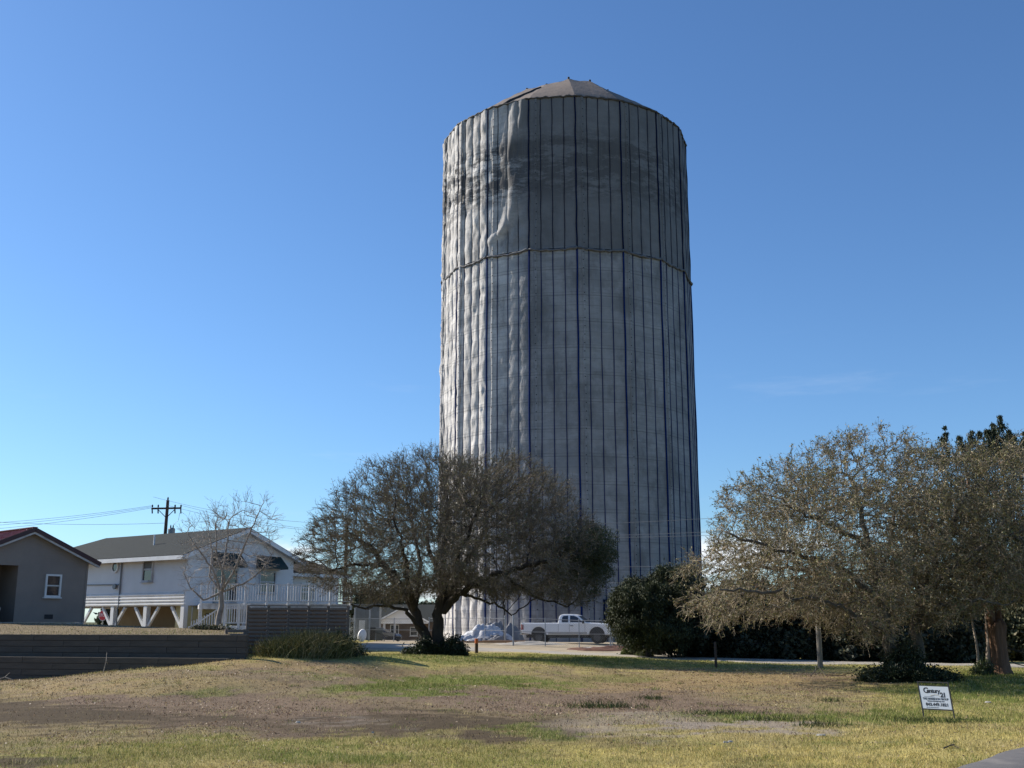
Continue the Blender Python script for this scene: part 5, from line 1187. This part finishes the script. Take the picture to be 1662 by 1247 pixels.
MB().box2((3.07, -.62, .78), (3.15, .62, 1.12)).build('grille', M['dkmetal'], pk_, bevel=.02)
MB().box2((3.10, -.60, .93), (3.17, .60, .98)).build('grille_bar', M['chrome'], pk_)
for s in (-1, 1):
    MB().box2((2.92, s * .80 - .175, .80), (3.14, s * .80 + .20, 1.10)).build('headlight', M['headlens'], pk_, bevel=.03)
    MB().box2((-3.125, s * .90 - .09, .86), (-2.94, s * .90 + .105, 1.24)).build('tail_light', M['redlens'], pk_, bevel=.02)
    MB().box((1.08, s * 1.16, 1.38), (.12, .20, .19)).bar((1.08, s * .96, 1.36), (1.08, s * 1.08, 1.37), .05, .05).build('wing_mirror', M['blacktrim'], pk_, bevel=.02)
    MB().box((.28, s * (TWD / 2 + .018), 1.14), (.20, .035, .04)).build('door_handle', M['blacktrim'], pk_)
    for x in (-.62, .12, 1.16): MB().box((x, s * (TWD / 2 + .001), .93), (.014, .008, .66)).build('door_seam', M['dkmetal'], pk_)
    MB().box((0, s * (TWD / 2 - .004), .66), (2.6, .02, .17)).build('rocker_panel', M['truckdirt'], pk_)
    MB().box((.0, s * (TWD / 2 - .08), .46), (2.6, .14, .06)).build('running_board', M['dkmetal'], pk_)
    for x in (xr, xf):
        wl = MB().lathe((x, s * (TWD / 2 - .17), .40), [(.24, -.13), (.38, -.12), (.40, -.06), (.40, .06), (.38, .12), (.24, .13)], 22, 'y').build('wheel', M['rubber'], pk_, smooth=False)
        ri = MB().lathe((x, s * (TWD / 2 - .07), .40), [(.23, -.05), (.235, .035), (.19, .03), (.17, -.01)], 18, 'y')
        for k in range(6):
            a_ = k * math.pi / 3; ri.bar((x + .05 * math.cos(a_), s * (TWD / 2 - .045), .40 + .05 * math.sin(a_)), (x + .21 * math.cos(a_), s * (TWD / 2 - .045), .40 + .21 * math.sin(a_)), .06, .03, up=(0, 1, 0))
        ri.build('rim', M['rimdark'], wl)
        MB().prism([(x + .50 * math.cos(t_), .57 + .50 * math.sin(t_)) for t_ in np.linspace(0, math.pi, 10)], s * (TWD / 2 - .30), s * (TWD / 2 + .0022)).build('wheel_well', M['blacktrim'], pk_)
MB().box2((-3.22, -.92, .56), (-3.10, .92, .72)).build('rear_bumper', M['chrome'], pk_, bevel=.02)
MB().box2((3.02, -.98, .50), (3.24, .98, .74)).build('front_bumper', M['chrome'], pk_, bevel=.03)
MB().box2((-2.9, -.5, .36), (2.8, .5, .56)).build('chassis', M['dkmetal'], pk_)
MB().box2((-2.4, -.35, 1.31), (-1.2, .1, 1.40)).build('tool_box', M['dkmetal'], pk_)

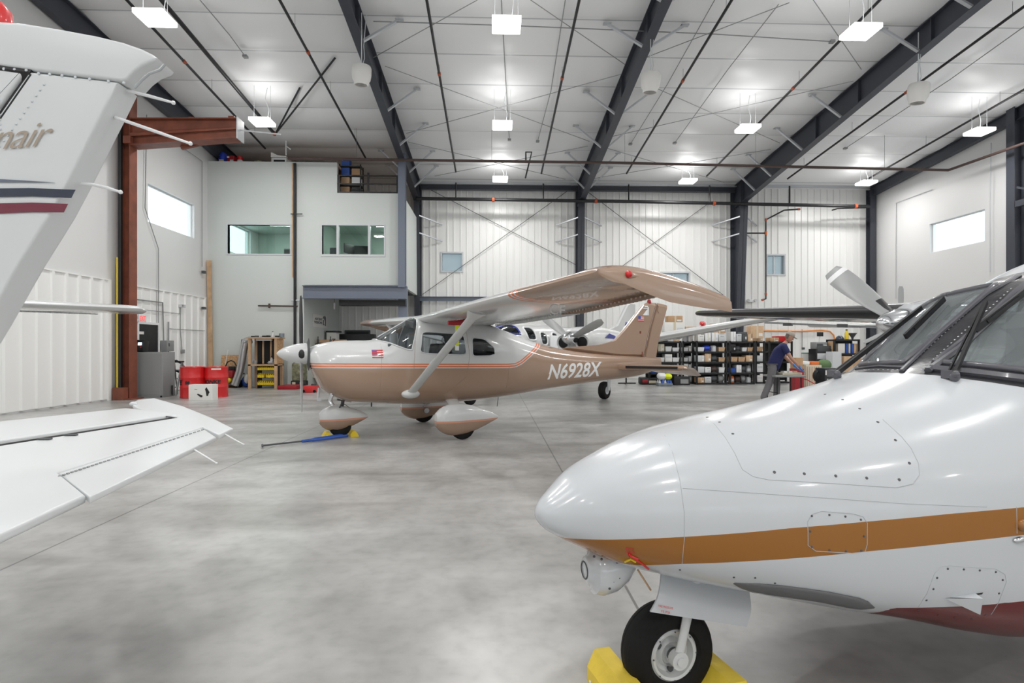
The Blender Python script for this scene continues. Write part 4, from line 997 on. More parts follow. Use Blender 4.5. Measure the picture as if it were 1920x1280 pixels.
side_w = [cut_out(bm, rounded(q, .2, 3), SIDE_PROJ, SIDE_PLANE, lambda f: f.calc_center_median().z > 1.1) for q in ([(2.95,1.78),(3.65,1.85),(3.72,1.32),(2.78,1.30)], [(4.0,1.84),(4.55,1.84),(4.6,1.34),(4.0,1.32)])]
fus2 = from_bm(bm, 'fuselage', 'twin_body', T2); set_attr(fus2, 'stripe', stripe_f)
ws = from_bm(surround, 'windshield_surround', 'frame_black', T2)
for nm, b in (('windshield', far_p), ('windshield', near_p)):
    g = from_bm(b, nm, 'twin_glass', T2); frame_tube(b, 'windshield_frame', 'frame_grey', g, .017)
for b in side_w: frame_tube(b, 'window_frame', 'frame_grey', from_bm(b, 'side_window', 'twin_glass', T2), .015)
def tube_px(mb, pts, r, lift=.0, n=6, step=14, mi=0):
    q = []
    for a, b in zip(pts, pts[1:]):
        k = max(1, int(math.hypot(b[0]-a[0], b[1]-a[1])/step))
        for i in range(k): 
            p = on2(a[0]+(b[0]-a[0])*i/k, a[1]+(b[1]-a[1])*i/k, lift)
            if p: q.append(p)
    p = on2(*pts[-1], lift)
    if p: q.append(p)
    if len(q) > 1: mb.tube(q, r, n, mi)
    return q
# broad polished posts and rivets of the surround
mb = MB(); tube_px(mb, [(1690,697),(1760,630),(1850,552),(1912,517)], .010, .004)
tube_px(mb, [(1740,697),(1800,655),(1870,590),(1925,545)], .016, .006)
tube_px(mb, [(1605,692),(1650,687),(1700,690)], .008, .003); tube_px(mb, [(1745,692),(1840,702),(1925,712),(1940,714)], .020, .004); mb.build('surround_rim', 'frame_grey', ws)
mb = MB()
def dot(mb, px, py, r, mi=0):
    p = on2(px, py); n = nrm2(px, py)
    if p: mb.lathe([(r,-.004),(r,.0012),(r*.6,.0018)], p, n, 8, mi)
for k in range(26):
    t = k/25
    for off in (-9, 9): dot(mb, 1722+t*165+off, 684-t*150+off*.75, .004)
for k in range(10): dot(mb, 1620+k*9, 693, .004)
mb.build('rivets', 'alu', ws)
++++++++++
# DIRECTIVE
Are you able to set down all the lines above exactly, without any pictures?

# SOLUTION TO THE PROBLEM
Continue the Blender Python script for this scene: part 5, from line 1187. This part finishes the script. Take the picture to be 1662 by 1247 pixels.
MB().box2((3.07, -.62, .78), (3.15, .62, 1.12)).build('grille', M['dkmetal'], pk_, bevel=.02)
MB().box2((3.10, -.60, .93), (3.17, .60, .98)).build('grille_bar', M['chrome'], pk_)
for s in (-1, 1):
    MB().box2((2.92, s * .80 - .175, .80), (3.14, s * .80 + .20, 1.10)).build('headlight', M['headlens'], pk_, bevel=.03)
    MB().box2((-3.125, s * .90 - .09, .86), (-2.94, s * .90 + .105, 1.24)).build('tail_light', M['redlens'], pk_, bevel=.02)
    MB().box((1.08, s * 1.16, 1.38), (.12, .20, .19)).bar((1.08, s * .96, 1.36), (1.08, s * 1.08, 1.37), .05, .05).build('wing_mirror', M['blacktrim'], pk_, bevel=.02)
    MB().box((.28, s * (TWD / 2 + .018), 1.14), (.20, .035, .04)).build('door_handle', M['blacktrim'], pk_)
    for x in (-.62, .12, 1.16): MB().box((x, s * (TWD / 2 + .001), .93), (.014, .008, .66)).build('door_seam', M['dkmetal'], pk_)
    MB().box((0, s * (TWD / 2 - .004), .66), (2.6, .02, .17)).build('rocker_panel', M['truckdirt'], pk_)
    MB().box((.0, s * (TWD / 2 - .08), .46), (2.6, .14, .06)).build('running_board', M['dkmetal'], pk_)
    for x in (xr, xf):
        wl = MB().lathe((x, s * (TWD / 2 - .17), .40), [(.24, -.13), (.38, -.12), (.40, -.06), (.40, .06), (.38, .12), (.24, .13)], 22, 'y').build('wheel', M['rubber'], pk_, smooth=False)
        ri = MB().lathe((x, s * (TWD / 2 - .07), .40), [(.23, -.05), (.235, .035), (.19, .03), (.17, -.01)], 18, 'y')
        for k in range(6):
            a_ = k * math.pi / 3; ri.bar((x + .05 * math.cos(a_), s * (TWD / 2 - .045), .40 + .05 * math.sin(a_)), (x + .21 * math.cos(a_), s * (TWD / 2 - .045), .40 + .21 * math.sin(a_)), .06, .03, up=(0, 1, 0))
        ri.build('rim', M['rimdark'], wl)
        MB().prism([(x + .50 * math.cos(t_), .57 + .50 * math.sin(t_)) for t_ in np.linspace(0, math.pi, 10)], s * (TWD / 2 - .30), s * (TWD / 2 + .0022)).build('wheel_well', M['blacktrim'], pk_)
MB().box2((-3.22, -.92, .56), (-3.10, .92, .72)).build('rear_bumper', M['chrome'], pk_, bevel=.02)
MB().box2((3.02, -.98, .50), (3.24, .98, .74)).build('front_bumper', M['chrome'], pk_, bevel=.03)
MB().box2((-2.9, -.5, .36), (2.8, .5, .56)).build('chassis', M['dkmetal'], pk_)
MB().box2((-2.4, -.35, 1.31), (-1.2, .1, 1.40)).build('tool_box', M['dkmetal'], pk_)

The Blender Python script for this scene continues. Write part 4, from line 997 on. More parts follow. Use Blender 4.5. Measure the picture as if it were 1920x1280 pixels.
side_w = [cut_out(bm, rounded(q, .2, 3), SIDE_PROJ, SIDE_PLANE, lambda f: f.calc_center_median().z > 1.1) for q in ([(2.95,1.78),(3.65,1.85),(3.72,1.32),(2.78,1.30)], [(4.0,1.84),(4.55,1.84),(4.6,1.34),(4.0,1.32)])]
fus2 = from_bm(bm, 'fuselage', 'twin_body', T2); set_attr(fus2, 'stripe', stripe_f)
ws = from_bm(surround, 'windshield_surround', 'frame_black', T2)
for nm, b in (('windshield', far_p), ('windshield', near_p)):
    g = from_bm(b, nm, 'twin_glass', T2); frame_tube(b, 'windshield_frame', 'frame_grey', g, .017)
for b in side_w: frame_tube(b, 'window_frame', 'frame_grey', from_bm(b, 'side_window', 'twin_glass', T2), .015)
def tube_px(mb, pts, r, lift=.0, n=6, step=14, mi=0):
    q = []
    for a, b in zip(pts, pts[1:]):
        k = max(1, int(math.hypot(b[0]-a[0], b[1]-a[1])/step))
        for i in range(k): 
            p = on2(a[0]+(b[0]-a[0])*i/k, a[1]+(b[1]-a[1])*i/k, lift)
            if p: q.append(p)
    p = on2(*pts[-1], lift)
    if p: q.append(p)
    if len(q) > 1: mb.tube(q, r, n, mi)
    return q
# broad polished posts and rivets of the surround
mb = MB(); tube_px(mb, [(1690,697),(1760,630),(1850,552),(1912,517)], .010, .004)
tube_px(mb, [(1740,697),(1800,655),(1870,590),(1925,545)], .016, .006)
tube_px(mb, [(1605,692),(1650,687),(1700,690)], .008, .003); tube_px(mb, [(1745,692),(1840,702),(1925,712),(1940,714)], .020, .004); mb.build('surround_rim', 'frame_grey', ws)
mb = MB()
def dot(mb, px, py, r, mi=0):
    p = on2(px, py); n = nrm2(px, py)
    if p: mb.lathe([(r,-.004),(r,.0012),(r*.6,.0018)], p, n, 8, mi)
for k in range(26):
    t = k/25
    for off in (-9, 9): dot(mb, 1722+t*165+off, 684-t*150+off*.75, .004)
for k in range(10): dot(mb, 1620+k*9, 693, .004)
mb.build('rivets', 'alu', ws)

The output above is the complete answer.